WRITTEN INSTRUCTION:
Note how many lines include the word "this", and give that number by itself.

Records excerpted from a collection:
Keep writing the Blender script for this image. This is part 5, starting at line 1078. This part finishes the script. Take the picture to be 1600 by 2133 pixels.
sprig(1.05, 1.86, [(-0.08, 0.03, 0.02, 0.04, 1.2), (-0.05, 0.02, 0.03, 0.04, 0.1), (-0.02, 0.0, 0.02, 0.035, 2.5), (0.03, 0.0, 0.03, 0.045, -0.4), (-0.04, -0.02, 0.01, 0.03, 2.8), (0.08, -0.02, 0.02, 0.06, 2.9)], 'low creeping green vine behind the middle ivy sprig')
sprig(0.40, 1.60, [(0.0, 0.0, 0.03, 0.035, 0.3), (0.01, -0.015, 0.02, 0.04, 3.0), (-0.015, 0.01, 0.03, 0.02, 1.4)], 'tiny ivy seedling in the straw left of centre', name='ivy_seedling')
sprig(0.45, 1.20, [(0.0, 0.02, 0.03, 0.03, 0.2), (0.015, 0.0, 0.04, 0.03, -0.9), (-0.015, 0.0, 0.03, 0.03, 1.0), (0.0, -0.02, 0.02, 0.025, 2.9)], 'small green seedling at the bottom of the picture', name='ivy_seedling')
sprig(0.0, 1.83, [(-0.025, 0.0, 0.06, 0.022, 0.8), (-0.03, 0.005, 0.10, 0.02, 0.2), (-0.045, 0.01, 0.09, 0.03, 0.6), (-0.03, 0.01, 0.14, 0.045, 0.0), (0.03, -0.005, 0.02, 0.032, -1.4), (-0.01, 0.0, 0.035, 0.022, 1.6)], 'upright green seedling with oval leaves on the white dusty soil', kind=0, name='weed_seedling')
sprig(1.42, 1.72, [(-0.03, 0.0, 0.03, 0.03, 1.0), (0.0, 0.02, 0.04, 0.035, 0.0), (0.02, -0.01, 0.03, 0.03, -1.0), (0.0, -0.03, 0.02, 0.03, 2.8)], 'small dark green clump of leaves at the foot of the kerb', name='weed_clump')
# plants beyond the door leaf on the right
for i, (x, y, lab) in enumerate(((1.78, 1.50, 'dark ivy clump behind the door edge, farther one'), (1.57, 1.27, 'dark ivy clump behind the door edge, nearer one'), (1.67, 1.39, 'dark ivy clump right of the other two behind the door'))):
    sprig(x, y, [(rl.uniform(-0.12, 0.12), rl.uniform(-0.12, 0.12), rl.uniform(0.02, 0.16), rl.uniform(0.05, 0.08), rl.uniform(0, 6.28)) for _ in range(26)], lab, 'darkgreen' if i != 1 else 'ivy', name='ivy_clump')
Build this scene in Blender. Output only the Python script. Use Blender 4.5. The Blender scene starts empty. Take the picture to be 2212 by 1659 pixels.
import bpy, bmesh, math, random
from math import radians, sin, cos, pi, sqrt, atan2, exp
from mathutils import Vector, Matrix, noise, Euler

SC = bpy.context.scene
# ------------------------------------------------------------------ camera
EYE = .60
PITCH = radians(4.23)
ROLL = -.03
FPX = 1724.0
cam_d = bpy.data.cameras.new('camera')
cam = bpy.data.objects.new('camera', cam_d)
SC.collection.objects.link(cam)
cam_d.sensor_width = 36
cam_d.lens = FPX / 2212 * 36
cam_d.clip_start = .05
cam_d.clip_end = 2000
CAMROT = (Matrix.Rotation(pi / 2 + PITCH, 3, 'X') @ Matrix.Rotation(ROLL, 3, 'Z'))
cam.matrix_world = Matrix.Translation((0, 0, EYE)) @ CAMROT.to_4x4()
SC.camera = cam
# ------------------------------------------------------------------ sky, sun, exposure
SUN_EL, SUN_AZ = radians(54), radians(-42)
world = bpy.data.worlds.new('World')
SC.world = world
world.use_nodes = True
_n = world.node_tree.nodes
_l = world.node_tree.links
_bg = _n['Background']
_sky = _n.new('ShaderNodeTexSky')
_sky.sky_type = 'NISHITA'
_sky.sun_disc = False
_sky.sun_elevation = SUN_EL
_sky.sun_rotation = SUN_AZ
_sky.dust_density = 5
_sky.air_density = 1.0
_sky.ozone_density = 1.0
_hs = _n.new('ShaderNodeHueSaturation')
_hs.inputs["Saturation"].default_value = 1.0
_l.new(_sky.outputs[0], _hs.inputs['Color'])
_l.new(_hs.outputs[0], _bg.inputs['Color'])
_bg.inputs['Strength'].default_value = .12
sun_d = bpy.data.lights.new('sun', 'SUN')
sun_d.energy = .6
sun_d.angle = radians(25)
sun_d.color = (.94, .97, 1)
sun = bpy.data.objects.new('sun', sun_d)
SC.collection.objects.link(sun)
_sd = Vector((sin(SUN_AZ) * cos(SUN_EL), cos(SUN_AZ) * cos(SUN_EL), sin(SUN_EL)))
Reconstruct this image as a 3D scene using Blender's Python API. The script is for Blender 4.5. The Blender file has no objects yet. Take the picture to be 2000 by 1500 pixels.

TASK RESPONSE:
3